__Task objective__:
Copy out each line of the material below that holds the string "this".

__Data provided__:
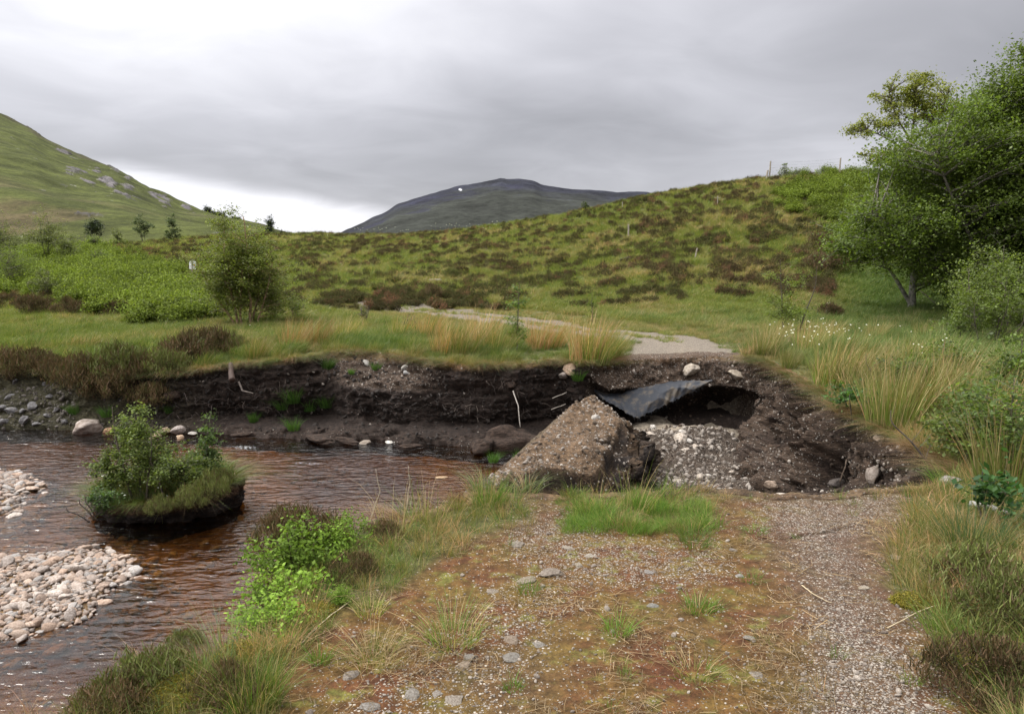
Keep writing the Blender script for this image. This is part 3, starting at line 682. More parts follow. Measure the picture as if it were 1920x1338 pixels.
# ------------------------------------------------------------------ far hills
def hill(name, sil, baseD, baseV, ridgeD, seed, colfn, mat, nz, namp, prof=1.0, nu=500, nv=160, back=1.5):
    su = np.array([a for a, _ in sil]); sv = np.array([b for _, b in sil])
    U = np.linspace(su[0], su[-1], nu); Vr = np.interp(U, su, sv); Vr = gsm(Vr, 0, 3)
    t_ = np.concatenate([np.linspace(0, 1, nv), np.linspace(1.02, 1.6, 14)])
    V = np.zeros((nu, len(t_), 3)); rd = np.interp(U, [a for a, _ in ridgeD], [b for _, b in ridgeD]); r = W(U, Vr, 1.0); 
    azr = r[:, 0]; zr = EYE + (r[:, 2] - EYE) * rd
    zb = np.interp(U, [a for a, _ in baseV], [float(W(0, b, baseD)[2]) for _, b in baseV])
    for j, q in enumerate(t_):
        D = baseD + (rd - baseD) * q; z = zb + (zr - zb) * (q ** prof if q <= 1 else 1 - back * (q - 1))
        V[:, j] = np.stack([azr * D, D, z], 1)
    x, y, z = (V[..., k].copy() for k in range(3)); q = t_[None] * np.ones((nu, 1))
    d = fbm(x / nz, y / nz, o=6, seed=seed, g=.52); g = (1 - np.abs(fbm(x / nz * .8, y / nz * .35, o=4, seed=seed + 5)) * 2.2)
    fade = 1 - 0.85 * np.exp(-((q - 1) / 0.05) ** 2)
    V[..., 2] += namp * (d + .6 * g) * fade * sm(q, 0, .15) + namp * .12 * fbm(x / nz * 6, y / nz * 6, o=4, seed=seed + 9)
    c, dz = colfn(V[..., 0], V[..., 1], V[..., 2], q, d, g); V[..., 2] += dz
    me = mesh(name, V.reshape(-1, 3), grid_faces(nu, len(t_)), c.reshape(-1, 3), [mat], True)
    return struct(name, me)
def lefthill_col(x, y, z, q, d, g):
    u, v = proj(x, y, z); n = fbm(x / 9, y / 9, z / 9, o=5, seed=91)[..., None]; n2 = fbm(x / 45, y / 45, o=4, seed=92)[..., None]; n3 = fbm(x / 3, y / 5, z / 3, o=3, seed=90)[..., None]
    c = np.array([.052, .060, .015]) * (1 + .28 * n) * (1 + .25 * n3); w1 = sm(n2 + .6 * n + .5 * sm(q, .75, 1.0)[..., None], .1, .7); c = c * (1 - w1) + w1 * np.array([.046, .042, .021]) * (1 + .3 * n)
    lowb = (sm(q, .28, .05))[..., None] * sm(n + n2 + .1, -.1, .5); c = c * (1 - .7 * lowb) + .7 * lowb * np.array([.080, .058, .032])
    rock = np.zeros_like(u); dz = np.zeros_like(u)
    nr = fbm(x / 5, y / 5, z / 3, o=5, seed=93)
    for (ru, rv, a, b, ang) in ((140, 322, 20, 8, .1), (168, 342, 20, 6, .3), (200, 342, 22, 7, .35), (240, 350, 12, 6, .35), (308, 377, 17, 11, .6), (125, 288, 26, 4, .35), (230, 364, 30, 3, .3), (78, 250, 18, 3, .5), (180, 322, 10, 4, .2), (241, 334, 9, 5, .4), (350, 390, 15, 4, .5), (290, 366, 14, 5, .5), (215, 318, 16, 3, .45)):
        du, dv = u - ru, v - rv; p = du * math.cos(ang) + dv * math.sin(ang); r_ = -du * math.sin(ang) + dv * math.cos(ang)
        rock = np.maximum(rock, np.exp(-(p / a) ** 2 - (r_ / b) ** 2))
    m = sm(rock + 1.1 * nr, .62, .80); dz = 1.1 * m * (fbm(x / 4, y / 4, z / 4, o=4, seed=94) + .3)
    speck = sm(vn(x / 1.6, y / 2.2, z / 1.6, seed=95), .86, .93) * sm(n[..., 0], -.1, .4)
    gk = (fbm(x / 2, y / 2, z / 2, o=4, seed=96) * .5 + .5)[..., None]
    c = c * (1 - m[..., None]) + m[..., None] * (np.array([.03, .028, .03]) * (1 - gk) + np.array([.17, .155, .155]) * gk)
    c = c * (1 - .8 * speck[..., None]) + .8 * speck[..., None] * np.array([.2, .19, .18])
    return c, dz
hill('hillside', [(-900, 60), (-500, 100), (-200, 150), (0, 213), (30, 228), (60, 242), (85, 260), (120, 277), (160, 294), (200, 311), (222, 319), (245, 332), (290, 357), (318, 372), (330, 381), (360, 391), (400, 402), (430, 411), (460, 420), (500, 430), (540, 445), (640, 500)],
     95, [(-900, 500), (0, 478), (300, 470), (500, 475), (640, 520)], [(-900, 520), (0, 430), (300, 330), (500, 250), (640, 220)], 90, lefthill_col, hillmat('hill_grass', 0.12, 1.2), 60, 3.0, 1.0, 760, 300)
def mtn_col(x, y, z, q, d, g):
    u, v = proj(x, y, z); n = fbm(x / 90, y / 160, z / 60, o=6, seed=101, g=.6)[..., None]; n2 = fbm(x / 300, y / 500, o=3, seed=102)[..., None]
    c = np.array([.027, .029, .024]) * (1 + .5 * n); w1 = sm(q[..., None] + .25 * n + .2 * n2, .55, .95); c = c * (1 - w1) + w1 * np.array([.020, .021, .030]) * (1 + .3 * n)
    sc = sm(n + .3 * n2, .28, .42) ; c = c * (1 - .6 * sc) + .6 * sc * np.array([.02, .02, .034])
    s = ((np.abs(u - 863 - .0 * v) < 3.8 - 1.3 * np.abs(v - 355.5 - (u - 863) * .25) ** 1) & (np.abs(v - 355.5 - (u - 863) * .25) < 2.0))
    c = np.where(s[..., None], np.array([.42, .42, .44]), c)
    return c, np.zeros_like(x)
hill('mountain', [(560, 470), (620, 447), (665, 430), (700, 411), (715, 405), (745, 382), (765, 377), (800, 366), (860, 351), (900, 343), (930, 337), (938, 334), (950, 337), (975, 336), (1003, 340), (1016, 348), (1060, 354), (1110, 358), (1150, 362), (1200, 361), (1215, 362), (1240, 372), (1320, 385), (1500, 400)],
     700, [(560, 476), (1500, 476)], [(560, 1500), (900, 1900), (1500, 1700)], 100, mtn_col, hillmat('mountain', 0.012, 9), 260, 14, 1.05, 620, 260)

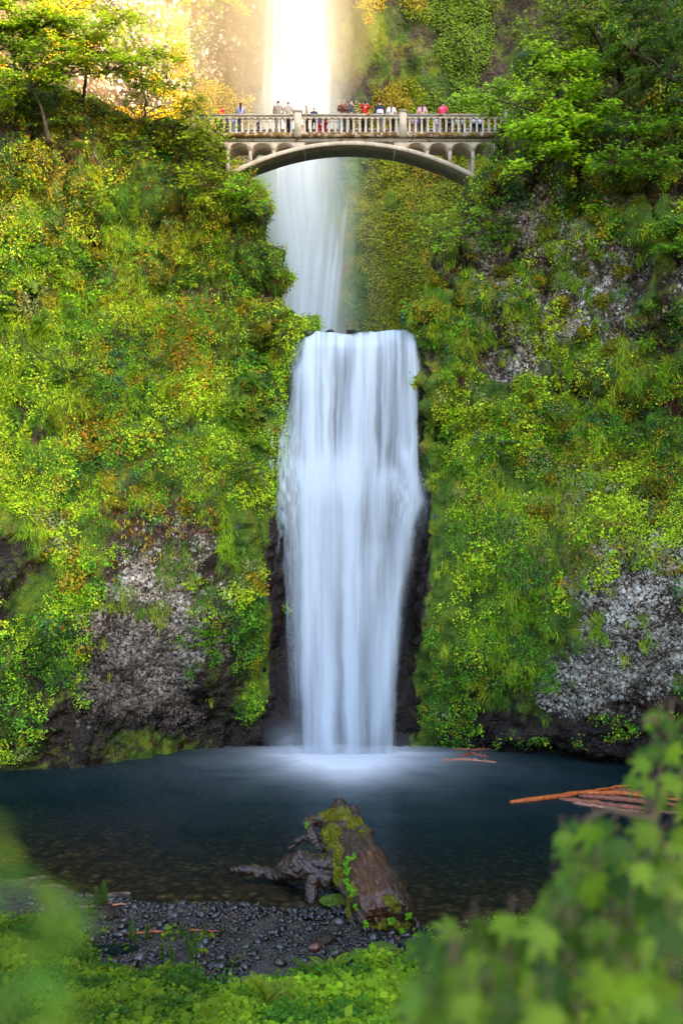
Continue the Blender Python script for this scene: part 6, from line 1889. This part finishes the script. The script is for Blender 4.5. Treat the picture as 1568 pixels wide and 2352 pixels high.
# ------------------------------------------------------------------ light and camera
TOSUN = Vector((.80, -.48, .36)).normalized()
w = bpy.data.worlds.new('World'); scn.world = w; w.use_nodes = True
nt = w.node_tree; nt.nodes.clear()
sky = nt.nodes.new('ShaderNodeTexSky'); sky.sky_type = 'NISHITA'; sky.sun_disc = False
sky.sun_elevation = math.asin(TOSUN.z); sky.sun_rotation = math.atan2(TOSUN.x, TOSUN.y)
sky.air_density = .8; sky.dust_density = 3.5; sky.ozone_density = .4
bg = nt.nodes.new('ShaderNodeBackground'); bg.inputs[1].default_value = .15
out = nt.nodes.new('ShaderNodeOutputWorld')
nt.links.new(sky.outputs[0], bg.inputs[0]); nt.links.new(bg.outputs[0], out.inputs[0])
sd = bpy.data.lights.new('sun', 'SUN'); sd.energy = 3.3; sd.angle = math.radians(.5); sd.color = (1., .70, .30)
so = bpy.data.objects.new('sun', sd); COL.objects.link(so)
so.rotation_euler = TOSUN.to_track_quat('Z', 'Y').to_euler()

# drifting spray round the upper fall
def mist(c, r, dens, col, lab):
    V, F = rock_mesh((1, 1, 1), 3, 4); V = unit(V)
    hm, hnt = mat_new('spray_mist'); HN = NT(hnt)
    pv = HN.n('ShaderNodeVolumePrincipled', ins={'Color': col, 'Density': dens, 'Anisotropy': .1})
    ho = HN.n('ShaderNodeOutputMaterial'); hnt.links.new(pv.outputs[0], ho.inputs['Volume'])
    o = link('mist', raw_mesh('mist', V * np.array(r), [F], None, True), hm, None, c); tag(o, lab, 'mist', kind='stuff')


mist(P(600, 40, 72), (9.5, 7.0, 9.5), .017, (1., .86, .55), 'golden sunlit spray drifting beside the upper waterfall')
mist(P(665, 60, 70.5), (5., 5.0, 12), .012, (.98, .94, .86), 'sunlit spray around the top of the upper waterfall')
mist(P(690, 460, 70), (4.6, 5.5, 11), .024, (.96, .95, .95), 'pale spray under the bridge at the foot of the upper waterfall')

mist(P(800, 1722, 43.9), (3.7, 2.0, 1.1), .055, (.93, .96, 1.), 'soft white spray cloud where the lower waterfall meets the pool')

cd = bpy.data.cameras.new('camera'); cam = bpy.data.objects.new('camera', cd); COL.objects.link(cam)
cam.location = (0, 0, CZ); cam.rotation_euler = (math.radians(90), 0, 0)
cd.sensor_width = 36; cd.sensor_fit = 'AUTO'; cd.lens = 36 * FP / 2352; cd.clip_start = .05; cd.clip_end = 800
cd.dof.use_dof = True; cd.dof.focus_distance = 42; cd.dof.aperture_fstop = 1.8
scn.camera = cam
scn.view_settings.view_transform = 'Standard'; scn.view_settings.look = 'None'
scn.view_settings.exposure = 3.25; scn.view_settings.gamma = 1
scn.cycles.use_denoising = True
scn.cycles.max_bounces = 8; scn.cycles.diffuse_bounces = 4; scn.cycles.transparent_max_bounces = 24
scn.cycles.sample_clamp_indirect = 6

__Complete output__:
Keep writing the Blender script for this image. This is part 3, starting at line 682. More parts follow. Measure the picture as if it were 1920x1338 pixels.
Continue the Blender Python script for this scene: part 6, from line 1889. This part finishes the script. The script is for Blender 4.5. Treat the picture as 1568 pixels wide and 2352 pixels high.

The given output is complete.